Jennifer Parrish Taylor, another commissioner, asked whether the agency had surveyed public defenders to gauge their interest in incentives, and other commissioners also expressed doubt whether raising rates and incentive pay would move the needle on the crisis.
Jessica Kampfe, executive director of the public defender agency, said officials lack a process to collect feedback from public defenders. The agency is planning a summit in February to gather ideas from the community.
A recent study showed that Oregon needs roughly 1,300 more full-time attorneys – or roughly three times the number it currently has – to represent everyone charged with a crime who cannot afford a lawyer.
Oregon differs from other states in that it relies entirely on contracts with public defenders rather than keeping them on staff. The agency currently has about 100 firms on contract.
According to the agency, the Metropolitan Public Defender – which has about 90 attorneys and is one of its largest contractors – reported losing nearly 50 attorneys since 2020. Most public defense attorneys reported leaving their practices due to low pay and high caseloads.
“With those losses, it’s difficult for us to hire our way out of this problem,” Kampfe said.
Jesse Merrithew, a longtime civil rights attorney who filed a lawsuit against the state on behalf of four people without representation, said the agency has had problems with retention for years.
“There’s been no accountability in terms of quality of representation,” Merrithew said.
But for Merrithew and other public defense providers, resolving the crisis will require participation from everyone in the criminal legal system.

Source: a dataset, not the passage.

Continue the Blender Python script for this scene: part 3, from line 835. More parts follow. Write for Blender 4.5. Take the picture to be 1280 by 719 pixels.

“I don’t see how we get out of this without the prosecutors starting to be more judicious about the crimes they charge,” Merrithew said.
The lack of public defenders has prompted judges to dismiss cases, including nearly 300 in Multnomah County alone between February and October last year, according to the county’s district attorney, Mike Schmidt. Many were accused of low-level crimes but some involved assaults and personal violence.
Todd Sprague, a spokesman for the Oregon Judicial Department, said not all those cases were dismissed because of a lack of public defenders.
“We have found his numbers to include many cases not attributable to public defender status as well as other errors,” Sprague said.
Schmidt told the Capital Chronicle in an interview that he’s open to negotiating plea agreements at a faster rate and offering less punitive deals. But he said he is largely powerless to make an impact.
“I don’t control their funding,” Schmidt said. “I can’t hire more defense attorneys. I can’t enforce their caseload to see if they really are representing the number of people that they are committing to represent by contract when they take the state’s money. So I don’t really have I don’t have any levers in this conversation at all.”